Stored items from a collection:
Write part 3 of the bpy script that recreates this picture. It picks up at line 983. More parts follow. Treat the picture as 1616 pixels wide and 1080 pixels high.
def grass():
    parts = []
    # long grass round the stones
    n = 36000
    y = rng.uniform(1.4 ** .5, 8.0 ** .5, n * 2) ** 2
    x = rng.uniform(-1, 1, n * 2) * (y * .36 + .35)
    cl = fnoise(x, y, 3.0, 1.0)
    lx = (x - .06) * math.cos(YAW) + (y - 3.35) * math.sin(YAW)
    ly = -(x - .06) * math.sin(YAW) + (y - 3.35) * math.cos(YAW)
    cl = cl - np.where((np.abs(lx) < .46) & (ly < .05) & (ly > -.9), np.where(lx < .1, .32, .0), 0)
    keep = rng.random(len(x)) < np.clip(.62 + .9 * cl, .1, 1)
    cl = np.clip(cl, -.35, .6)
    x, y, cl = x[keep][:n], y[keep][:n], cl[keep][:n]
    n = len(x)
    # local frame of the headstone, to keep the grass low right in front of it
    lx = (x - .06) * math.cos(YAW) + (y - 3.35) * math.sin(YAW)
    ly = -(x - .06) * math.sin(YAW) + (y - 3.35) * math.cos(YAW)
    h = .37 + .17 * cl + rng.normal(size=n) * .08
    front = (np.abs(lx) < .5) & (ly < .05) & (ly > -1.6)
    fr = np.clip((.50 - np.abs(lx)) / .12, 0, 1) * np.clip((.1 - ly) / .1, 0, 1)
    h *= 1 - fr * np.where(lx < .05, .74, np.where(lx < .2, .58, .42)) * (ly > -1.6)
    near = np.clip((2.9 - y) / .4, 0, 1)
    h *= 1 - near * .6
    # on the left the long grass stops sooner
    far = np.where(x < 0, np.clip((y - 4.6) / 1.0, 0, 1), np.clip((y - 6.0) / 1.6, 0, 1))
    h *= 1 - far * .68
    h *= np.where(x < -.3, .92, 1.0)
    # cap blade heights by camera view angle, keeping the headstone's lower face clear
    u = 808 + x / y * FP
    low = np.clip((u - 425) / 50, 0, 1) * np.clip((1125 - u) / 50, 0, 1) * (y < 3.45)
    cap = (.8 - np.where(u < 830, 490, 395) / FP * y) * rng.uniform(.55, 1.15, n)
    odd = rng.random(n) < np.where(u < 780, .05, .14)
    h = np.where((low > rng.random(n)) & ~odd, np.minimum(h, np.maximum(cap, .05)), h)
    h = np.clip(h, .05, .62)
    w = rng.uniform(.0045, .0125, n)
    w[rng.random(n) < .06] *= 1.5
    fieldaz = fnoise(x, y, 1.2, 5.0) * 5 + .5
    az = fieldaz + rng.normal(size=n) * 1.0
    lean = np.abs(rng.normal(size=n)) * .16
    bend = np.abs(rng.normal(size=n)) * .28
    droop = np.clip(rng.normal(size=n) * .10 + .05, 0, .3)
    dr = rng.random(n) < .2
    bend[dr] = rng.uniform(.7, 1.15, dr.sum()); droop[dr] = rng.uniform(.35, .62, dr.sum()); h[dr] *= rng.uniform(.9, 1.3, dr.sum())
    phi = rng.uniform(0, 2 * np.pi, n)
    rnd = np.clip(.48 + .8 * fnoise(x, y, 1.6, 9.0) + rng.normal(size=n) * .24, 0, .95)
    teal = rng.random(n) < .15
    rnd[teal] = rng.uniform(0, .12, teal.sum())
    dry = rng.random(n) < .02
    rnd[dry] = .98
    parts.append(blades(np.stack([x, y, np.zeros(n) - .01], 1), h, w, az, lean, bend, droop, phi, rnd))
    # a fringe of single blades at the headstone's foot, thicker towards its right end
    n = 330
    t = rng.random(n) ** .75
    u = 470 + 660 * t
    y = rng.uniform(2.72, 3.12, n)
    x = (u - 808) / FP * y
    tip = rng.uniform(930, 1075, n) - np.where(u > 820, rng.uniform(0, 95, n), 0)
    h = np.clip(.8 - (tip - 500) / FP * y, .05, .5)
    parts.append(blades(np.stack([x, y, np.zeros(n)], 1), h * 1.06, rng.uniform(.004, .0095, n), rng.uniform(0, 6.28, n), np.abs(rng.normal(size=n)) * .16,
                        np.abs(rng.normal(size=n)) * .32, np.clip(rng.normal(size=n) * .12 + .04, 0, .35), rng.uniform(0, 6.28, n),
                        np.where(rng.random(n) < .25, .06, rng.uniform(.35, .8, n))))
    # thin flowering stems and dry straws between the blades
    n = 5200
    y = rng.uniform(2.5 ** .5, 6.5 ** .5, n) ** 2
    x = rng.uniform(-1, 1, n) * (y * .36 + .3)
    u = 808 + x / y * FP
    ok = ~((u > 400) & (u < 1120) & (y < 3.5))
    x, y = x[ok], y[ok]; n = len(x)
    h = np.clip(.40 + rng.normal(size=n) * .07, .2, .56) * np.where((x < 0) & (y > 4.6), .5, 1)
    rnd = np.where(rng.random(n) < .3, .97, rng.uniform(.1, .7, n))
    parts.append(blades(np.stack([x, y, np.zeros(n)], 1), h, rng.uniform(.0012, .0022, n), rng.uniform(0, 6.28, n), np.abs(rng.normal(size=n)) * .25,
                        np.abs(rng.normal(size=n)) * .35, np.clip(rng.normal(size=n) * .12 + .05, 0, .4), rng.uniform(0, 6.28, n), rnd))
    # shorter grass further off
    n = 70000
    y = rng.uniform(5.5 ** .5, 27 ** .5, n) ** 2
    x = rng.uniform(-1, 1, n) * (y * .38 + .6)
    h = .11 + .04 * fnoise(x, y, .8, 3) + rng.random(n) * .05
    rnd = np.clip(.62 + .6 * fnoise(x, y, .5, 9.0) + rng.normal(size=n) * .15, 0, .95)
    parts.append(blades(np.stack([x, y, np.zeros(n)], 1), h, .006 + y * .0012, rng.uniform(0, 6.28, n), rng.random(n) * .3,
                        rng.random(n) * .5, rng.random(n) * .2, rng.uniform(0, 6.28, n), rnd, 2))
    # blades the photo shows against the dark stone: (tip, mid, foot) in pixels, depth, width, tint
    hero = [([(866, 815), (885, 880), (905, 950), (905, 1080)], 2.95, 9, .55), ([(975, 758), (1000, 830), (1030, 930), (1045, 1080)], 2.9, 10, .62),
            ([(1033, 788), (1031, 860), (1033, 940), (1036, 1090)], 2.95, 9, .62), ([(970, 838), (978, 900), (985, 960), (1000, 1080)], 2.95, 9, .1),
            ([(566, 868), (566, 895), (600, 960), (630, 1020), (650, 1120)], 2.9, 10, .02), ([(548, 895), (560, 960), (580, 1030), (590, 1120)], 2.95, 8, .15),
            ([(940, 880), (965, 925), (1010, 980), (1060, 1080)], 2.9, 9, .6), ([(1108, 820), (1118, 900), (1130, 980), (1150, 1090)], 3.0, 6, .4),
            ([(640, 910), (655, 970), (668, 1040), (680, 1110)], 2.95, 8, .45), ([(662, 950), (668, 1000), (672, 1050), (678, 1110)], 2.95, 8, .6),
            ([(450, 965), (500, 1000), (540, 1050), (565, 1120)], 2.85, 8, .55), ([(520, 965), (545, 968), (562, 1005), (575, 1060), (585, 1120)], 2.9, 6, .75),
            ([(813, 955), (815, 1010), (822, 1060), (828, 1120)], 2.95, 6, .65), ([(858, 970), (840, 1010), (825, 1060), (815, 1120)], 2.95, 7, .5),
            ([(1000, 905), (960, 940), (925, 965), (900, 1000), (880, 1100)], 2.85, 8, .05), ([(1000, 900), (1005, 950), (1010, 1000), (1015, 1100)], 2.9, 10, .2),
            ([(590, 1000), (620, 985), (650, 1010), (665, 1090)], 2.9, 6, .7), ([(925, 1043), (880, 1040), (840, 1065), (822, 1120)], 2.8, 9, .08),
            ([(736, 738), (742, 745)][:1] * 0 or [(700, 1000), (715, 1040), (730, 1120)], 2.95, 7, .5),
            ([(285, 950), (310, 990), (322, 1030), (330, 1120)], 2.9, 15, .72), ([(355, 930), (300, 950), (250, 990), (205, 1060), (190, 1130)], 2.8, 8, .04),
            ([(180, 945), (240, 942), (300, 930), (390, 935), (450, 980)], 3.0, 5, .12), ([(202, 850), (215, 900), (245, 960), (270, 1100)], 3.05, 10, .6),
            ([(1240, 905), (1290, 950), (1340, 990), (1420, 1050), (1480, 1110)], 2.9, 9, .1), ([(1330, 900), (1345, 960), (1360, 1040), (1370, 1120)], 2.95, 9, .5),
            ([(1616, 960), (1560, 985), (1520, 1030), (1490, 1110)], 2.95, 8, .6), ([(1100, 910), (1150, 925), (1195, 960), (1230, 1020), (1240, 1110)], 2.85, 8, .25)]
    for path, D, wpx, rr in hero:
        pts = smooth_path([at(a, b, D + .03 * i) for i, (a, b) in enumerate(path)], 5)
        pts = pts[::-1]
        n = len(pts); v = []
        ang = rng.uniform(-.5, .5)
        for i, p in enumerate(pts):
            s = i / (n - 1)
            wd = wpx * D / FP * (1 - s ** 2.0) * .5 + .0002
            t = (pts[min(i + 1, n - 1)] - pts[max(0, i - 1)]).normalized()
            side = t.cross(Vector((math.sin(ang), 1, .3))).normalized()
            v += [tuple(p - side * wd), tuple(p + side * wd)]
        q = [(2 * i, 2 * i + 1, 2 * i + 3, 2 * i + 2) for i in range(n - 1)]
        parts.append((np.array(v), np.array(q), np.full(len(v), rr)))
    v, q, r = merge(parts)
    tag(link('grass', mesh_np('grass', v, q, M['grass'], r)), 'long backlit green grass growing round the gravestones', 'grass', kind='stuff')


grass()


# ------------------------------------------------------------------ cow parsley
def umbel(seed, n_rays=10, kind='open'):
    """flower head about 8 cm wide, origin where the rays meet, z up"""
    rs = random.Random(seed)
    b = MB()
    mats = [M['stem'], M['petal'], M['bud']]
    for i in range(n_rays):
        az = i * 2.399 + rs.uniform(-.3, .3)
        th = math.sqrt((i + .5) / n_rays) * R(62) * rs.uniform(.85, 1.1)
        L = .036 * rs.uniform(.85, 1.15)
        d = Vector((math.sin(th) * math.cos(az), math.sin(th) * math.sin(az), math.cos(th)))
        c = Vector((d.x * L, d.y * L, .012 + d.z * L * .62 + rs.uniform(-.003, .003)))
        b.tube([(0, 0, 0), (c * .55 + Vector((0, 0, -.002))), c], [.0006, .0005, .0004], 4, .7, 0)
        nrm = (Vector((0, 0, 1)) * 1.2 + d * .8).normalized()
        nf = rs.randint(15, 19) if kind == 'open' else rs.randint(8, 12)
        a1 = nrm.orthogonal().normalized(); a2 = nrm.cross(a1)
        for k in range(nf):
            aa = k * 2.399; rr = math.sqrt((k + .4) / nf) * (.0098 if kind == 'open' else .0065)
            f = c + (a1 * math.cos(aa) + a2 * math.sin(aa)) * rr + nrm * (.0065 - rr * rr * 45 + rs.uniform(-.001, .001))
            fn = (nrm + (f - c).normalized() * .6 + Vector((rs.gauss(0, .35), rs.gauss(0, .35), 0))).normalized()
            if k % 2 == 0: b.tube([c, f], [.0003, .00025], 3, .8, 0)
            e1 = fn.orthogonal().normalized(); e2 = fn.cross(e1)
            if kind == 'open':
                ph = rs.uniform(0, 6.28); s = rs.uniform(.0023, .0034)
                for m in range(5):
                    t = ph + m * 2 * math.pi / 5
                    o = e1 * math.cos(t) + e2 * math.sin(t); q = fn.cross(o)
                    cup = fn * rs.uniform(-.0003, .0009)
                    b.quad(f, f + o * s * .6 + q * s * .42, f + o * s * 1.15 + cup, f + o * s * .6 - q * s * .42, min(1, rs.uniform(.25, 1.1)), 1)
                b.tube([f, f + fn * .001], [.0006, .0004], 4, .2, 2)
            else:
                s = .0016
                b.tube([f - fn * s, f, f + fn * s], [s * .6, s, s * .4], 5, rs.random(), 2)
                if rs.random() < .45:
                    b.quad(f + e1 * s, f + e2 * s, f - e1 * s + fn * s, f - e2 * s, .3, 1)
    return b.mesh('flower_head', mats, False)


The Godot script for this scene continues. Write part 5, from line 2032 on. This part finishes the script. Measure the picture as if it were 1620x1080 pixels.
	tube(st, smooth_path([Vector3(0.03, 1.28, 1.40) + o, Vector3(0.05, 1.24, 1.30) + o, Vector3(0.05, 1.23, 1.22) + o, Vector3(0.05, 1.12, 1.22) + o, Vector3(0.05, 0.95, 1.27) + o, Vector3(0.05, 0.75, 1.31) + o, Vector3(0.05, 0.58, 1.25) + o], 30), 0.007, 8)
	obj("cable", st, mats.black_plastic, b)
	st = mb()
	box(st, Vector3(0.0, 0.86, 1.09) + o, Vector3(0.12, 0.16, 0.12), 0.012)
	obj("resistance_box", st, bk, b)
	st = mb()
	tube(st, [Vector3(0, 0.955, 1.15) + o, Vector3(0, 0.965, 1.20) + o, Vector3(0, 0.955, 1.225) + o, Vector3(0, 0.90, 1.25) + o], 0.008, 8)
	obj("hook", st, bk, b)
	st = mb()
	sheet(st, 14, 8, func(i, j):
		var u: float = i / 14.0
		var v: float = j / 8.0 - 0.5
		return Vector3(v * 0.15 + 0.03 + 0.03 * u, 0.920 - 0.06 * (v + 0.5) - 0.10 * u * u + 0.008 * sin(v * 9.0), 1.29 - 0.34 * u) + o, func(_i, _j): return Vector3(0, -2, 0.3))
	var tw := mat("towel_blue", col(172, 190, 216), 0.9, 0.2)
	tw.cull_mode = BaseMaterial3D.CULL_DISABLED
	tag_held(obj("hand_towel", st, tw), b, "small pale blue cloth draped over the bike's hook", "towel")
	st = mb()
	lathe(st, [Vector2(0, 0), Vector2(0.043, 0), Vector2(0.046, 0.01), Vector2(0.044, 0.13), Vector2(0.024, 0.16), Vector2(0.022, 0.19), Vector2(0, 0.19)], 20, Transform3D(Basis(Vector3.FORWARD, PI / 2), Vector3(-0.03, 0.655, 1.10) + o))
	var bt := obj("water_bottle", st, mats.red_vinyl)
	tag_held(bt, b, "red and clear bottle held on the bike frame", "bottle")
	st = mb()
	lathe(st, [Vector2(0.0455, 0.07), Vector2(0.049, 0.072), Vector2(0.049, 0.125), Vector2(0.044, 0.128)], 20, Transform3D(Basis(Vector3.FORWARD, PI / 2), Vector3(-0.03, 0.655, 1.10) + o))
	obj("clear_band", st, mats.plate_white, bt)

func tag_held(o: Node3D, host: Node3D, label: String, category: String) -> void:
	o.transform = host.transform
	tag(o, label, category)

Required work: Return every line from the one holding "The Godot script" through the end of the data, exactly as it appears, with both ends kept and nothing else.

Final result:
The Godot script for this scene continues. Write part 5, from line 2032 on. This part finishes the script. Measure the picture as if it were 1620x1080 pixels.
	tube(st, smooth_path([Vector3(0.03, 1.28, 1.40) + o, Vector3(0.05, 1.24, 1.30) + o, Vector3(0.05, 1.23, 1.22) + o, Vector3(0.05, 1.12, 1.22) + o, Vector3(0.05, 0.95, 1.27) + o, Vector3(0.05, 0.75, 1.31) + o, Vector3(0.05, 0.58, 1.25) + o], 30), 0.007, 8)
	obj("cable", st, mats.black_plastic, b)
	st = mb()
	box(st, Vector3(0.0, 0.86, 1.09) + o, Vector3(0.12, 0.16, 0.12), 0.012)
	obj("resistance_box", st, bk, b)
	st = mb()
	tube(st, [Vector3(0, 0.955, 1.15) + o, Vector3(0, 0.965, 1.20) + o, Vector3(0, 0.955, 1.225) + o, Vector3(0, 0.90, 1.25) + o], 0.008, 8)
	obj("hook", st, bk, b)
	st = mb()
	sheet(st, 14, 8, func(i, j):
		var u: float = i / 14.0
		var v: float = j / 8.0 - 0.5
		return Vector3(v * 0.15 + 0.03 + 0.03 * u, 0.920 - 0.06 * (v + 0.5) - 0.10 * u * u + 0.008 * sin(v * 9.0), 1.29 - 0.34 * u) + o, func(_i, _j): return Vector3(0, -2, 0.3))
	var tw := mat("towel_blue", col(172, 190, 216), 0.9, 0.2)
	tw.cull_mode = BaseMaterial3D.CULL_DISABLED
	tag_held(obj("hand_towel", st, tw), b, "small pale blue cloth draped over the bike's hook", "towel")
	st = mb()
	lathe(st, [Vector2(0, 0), Vector2(0.043, 0), Vector2(0.046, 0.01), Vector2(0.044, 0.13), Vector2(0.024, 0.16), Vector2(0.022, 0.19), Vector2(0, 0.19)], 20, Transform3D(Basis(Vector3.FORWARD, PI / 2), Vector3(-0.03, 0.655, 1.10) + o))
	var bt := obj("water_bottle", st, mats.red_vinyl)
	tag_held(bt, b, "red and clear bottle held on the bike frame", "bottle")
	st = mb()
	lathe(st, [Vector2(0.0455, 0.07), Vector2(0.049, 0.072), Vector2(0.049, 0.125), Vector2(0.044, 0.128)], 20, Transform3D(Basis(Vector3.FORWARD, PI / 2), Vector3(-0.03, 0.655, 1.10) + o))
	obj("clear_band", st, mats.plate_white, bt)

func tag_held(o: Node3D, host: Node3D, label: String, category: String) -> void:
	o.transform = host.transform
	tag(o, label, category)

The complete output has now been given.